6. LIMITES DA INTERPRETAÇÃO CONSTITUCIONAL

                Na teoria hermenêutica de Kelsen, a interpretação é um ato de vontade, e não de conhecimento. O intérprete escolhe, dentre as várias possibilidades de significado, aquela que considere mais adequada. Dito em termos “modernos”: o intérprete “constrói” a norma a partir do enunciado (=texto).
                Todavia, ao intérprete não é dado escolher significados que não estejam abarcados pela moldura da norma. Interpretar não pode significar violentar a norma[24]. Ao contrário, a hermenêutica deve propor critérios para, de um lado, permitir o pleno desenvolvimento da atividade criativa e volitiva do intérprete, mas, de outra parte, impondo-lhe limites.
                Realmente, como sustenta Grau, o intérprete “não é um criador ex nihilo; ele produz a norma, mas não no sentido de fabricá-la, porém no de reproduzi-la. (...) [a norma] já se encontra, potencialmente, no invólucro do texto normativo[25].
                Assim, se reconhecêssemos ao intérprete liberdade absoluta, já passaríamos da seara da interpretação para a legislação; transformaríamos o poder do intérprete em um poder sem limites – o que não é Direito, mas sua frontal negação.
                No mesmo sentido, Inocêncio Mártires Coelho afirma:

            “a idéia de se estabelecerem parâmetros objetivos para controlar e racionalizar a interpretação deriva imediatamente do princípio da segurança jurídica, que estaria de todo comprometida se os aplicadores do direito (…) pudessem atribuir-lhes qualquer significado, à revelia dos cânones hermenêuticos”[26].
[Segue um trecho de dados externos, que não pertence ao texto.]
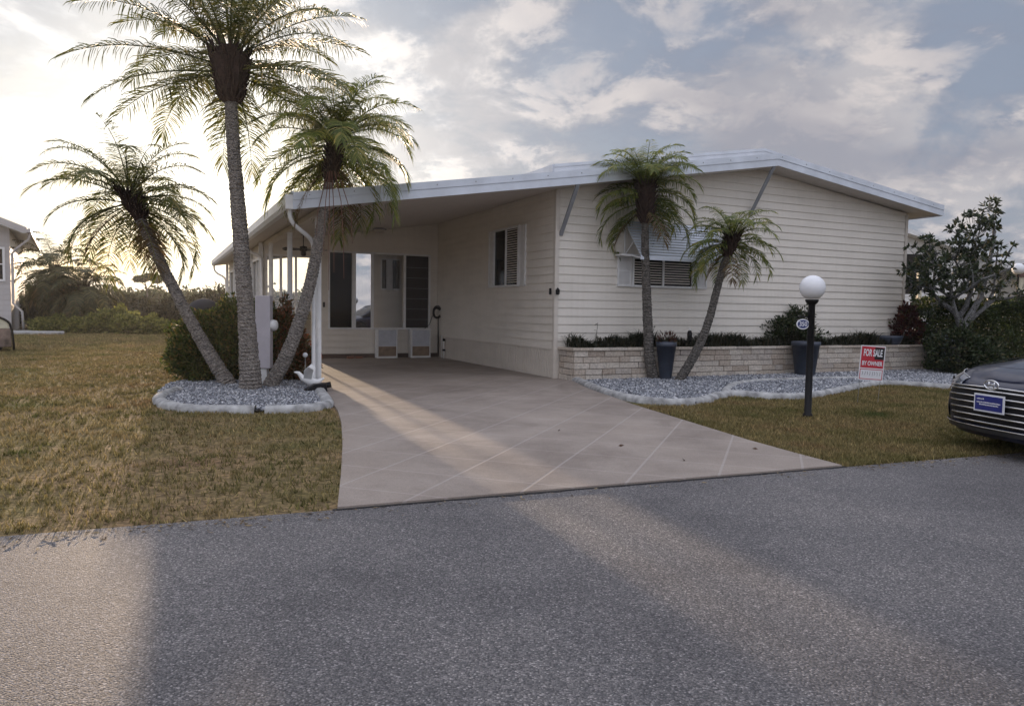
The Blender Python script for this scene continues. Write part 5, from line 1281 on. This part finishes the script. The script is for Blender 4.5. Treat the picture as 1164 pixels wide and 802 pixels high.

                É correto afirma, portanto, que o intérprete não se pode converter em legislador. Embora seja quase um truísmo dizer que é o intérprete quem cria a norma, esse postulado não pode indicar a irrestrita liberdade hermenêutica.
                Konrad Hesse chega a afirmar que:

“[a] Interpretação está vinculada a algo estabelecido. Por isso, os limites da interpretação constitucional estão lá onde (...) terminam as possibilidades de uma compreensão conveniente do texto da norma ou onde uma resolução iria entrar em contradição unívoca com o texto da norma”[27].

                Com efeito, interpretar significa decodificar uma mensagem enviada por outrem (no caso constitucional, pelo poder constituinte). Assim, não pode o intérprete desrespeitar certos limites. O grande problema é definir quais são esses limites.
                Em primeiro lugar, o texto da norma surge como limite insuperável da atividade interpretativa. Costuma-se afirmar, com inteira razão, que, mesmo para dizer que uma norma é clara, é preciso interpretá-la. Porém, quando se chega à conclusão de que o sentido possível para a norma é apenas um, esse significado não pode ser afastado pelo intérprete – a não ser que a norma não seja aplicável ou não seja válida.
                Em outras palavras: em termos de hermenêutica, quando o significado da norma for unívoco, não cabe ao intérprete “corrigi-lo” ou “adequá-lo”, ainda que seja injusto o resultado. Será possível, porém, considerar inconstitucional a norma objeto da interpretação, em virtude de violar algum princípio constitucional. Só que, aqui, já não estamos no âmbito da interpretação, mas sim no terreno da validade das normas. E, como os atos normativos gozam de presunção de constitucionalidade, caberá ao aplicador desincumbir-se do grave dever de provar que a norma é inválida.
                Recorremos, uma vez mais, à lição de Konrad Hesse:

            “Mesmo que um problema (...) não se deixe resolver adequadamente por concretização, o juiz, que está vinculado à Constituição, não tem livre escolha dos topoi.
            Esse limite é pressuposto da função racionalizadora, estabilizadora e limitadora do poder da Constituição. Ele inclui a possibilidade de uma mutação constitucional por interpretação; ele exclui um rompimento constitucional – o desvio do texto em cada caso particular”[28].
               
                Nesse sentido, é possível resgatar o vetusto brocardo “in claris cessat interpretatio”. Como já se disse, tal princípio hermenêutico é hoje rechaçado, sob a alegação de que a interpretação é sempre necessária, mesmo para determinar que a norma é clara (na verdade, até mesmo para determinar a própria norma). Todavia, é possível conferir-lhe uma interpretação um pouco mais útil: a de que, quando a norma admitir apenas um significado, o intérprete estará vinculado a esse sentido. Afinal, não se diz que não há interpretação quando a norma é clara, mas sim que ela cessa (termina).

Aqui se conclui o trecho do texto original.